- [DATA BLOCK]

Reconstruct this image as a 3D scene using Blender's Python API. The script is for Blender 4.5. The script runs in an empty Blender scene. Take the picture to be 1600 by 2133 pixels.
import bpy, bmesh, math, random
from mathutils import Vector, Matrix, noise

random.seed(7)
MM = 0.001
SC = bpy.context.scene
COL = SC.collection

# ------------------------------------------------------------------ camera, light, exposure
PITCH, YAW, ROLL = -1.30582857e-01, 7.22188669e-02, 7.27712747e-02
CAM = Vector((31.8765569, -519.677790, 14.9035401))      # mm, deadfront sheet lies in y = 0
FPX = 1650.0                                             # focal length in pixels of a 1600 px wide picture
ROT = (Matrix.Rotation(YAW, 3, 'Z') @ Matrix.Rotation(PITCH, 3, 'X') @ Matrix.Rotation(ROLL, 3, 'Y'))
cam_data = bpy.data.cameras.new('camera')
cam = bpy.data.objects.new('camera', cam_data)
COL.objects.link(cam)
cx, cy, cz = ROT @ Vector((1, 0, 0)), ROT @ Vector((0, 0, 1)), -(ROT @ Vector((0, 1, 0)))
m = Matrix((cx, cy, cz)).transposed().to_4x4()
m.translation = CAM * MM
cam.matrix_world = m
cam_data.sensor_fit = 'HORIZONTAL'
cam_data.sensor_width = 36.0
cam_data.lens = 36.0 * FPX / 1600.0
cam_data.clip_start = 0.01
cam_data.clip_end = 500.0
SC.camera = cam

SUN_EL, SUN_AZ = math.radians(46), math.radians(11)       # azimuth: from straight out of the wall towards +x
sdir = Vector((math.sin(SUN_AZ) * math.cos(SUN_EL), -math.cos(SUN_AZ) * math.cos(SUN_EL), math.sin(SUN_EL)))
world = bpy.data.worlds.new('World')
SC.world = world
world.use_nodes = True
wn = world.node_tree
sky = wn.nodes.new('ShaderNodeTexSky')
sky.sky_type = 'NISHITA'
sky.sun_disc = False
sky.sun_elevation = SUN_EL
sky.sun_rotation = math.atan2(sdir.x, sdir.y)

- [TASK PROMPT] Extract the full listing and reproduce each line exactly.

- [SOLUTION]
Reconstruct this image as a 3D scene using Blender's Python API. The script is for Blender 4.5. The script runs in an empty Blender scene. Take the picture to be 1600 by 2133 pixels.
import bpy, bmesh, math, random
from mathutils import Vector, Matrix, noise

random.seed(7)
MM = 0.001
SC = bpy.context.scene
COL = SC.collection

# ------------------------------------------------------------------ camera, light, exposure
PITCH, YAW, ROLL = -1.30582857e-01, 7.22188669e-02, 7.27712747e-02
CAM = Vector((31.8765569, -519.677790, 14.9035401))      # mm, deadfront sheet lies in y = 0
FPX = 1650.0                                             # focal length in pixels of a 1600 px wide picture
ROT = (Matrix.Rotation(YAW, 3, 'Z') @ Matrix.Rotation(PITCH, 3, 'X') @ Matrix.Rotation(ROLL, 3, 'Y'))
cam_data = bpy.data.cameras.new('camera')
cam = bpy.data.objects.new('camera', cam_data)
COL.objects.link(cam)
cx, cy, cz = ROT @ Vector((1, 0, 0)), ROT @ Vector((0, 0, 1)), -(ROT @ Vector((0, 1, 0)))
m = Matrix((cx, cy, cz)).transposed().to_4x4()
m.translation = CAM * MM
cam.matrix_world = m
cam_data.sensor_fit = 'HORIZONTAL'
cam_data.sensor_width = 36.0
cam_data.lens = 36.0 * FPX / 1600.0
cam_data.clip_start = 0.01
cam_data.clip_end = 500.0
SC.camera = cam

SUN_EL, SUN_AZ = math.radians(46), math.radians(11)       # azimuth: from straight out of the wall towards +x
sdir = Vector((math.sin(SUN_AZ) * math.cos(SUN_EL), -math.cos(SUN_AZ) * math.cos(SUN_EL), math.sin(SUN_EL)))
world = bpy.data.worlds.new('World')
SC.world = world
world.use_nodes = True
wn = world.node_tree
sky = wn.nodes.new('ShaderNodeTexSky')
sky.sky_type = 'NISHITA'
sky.sun_disc = False
sky.sun_elevation = SUN_EL
sky.sun_rotation = math.atan2(sdir.x, sdir.y)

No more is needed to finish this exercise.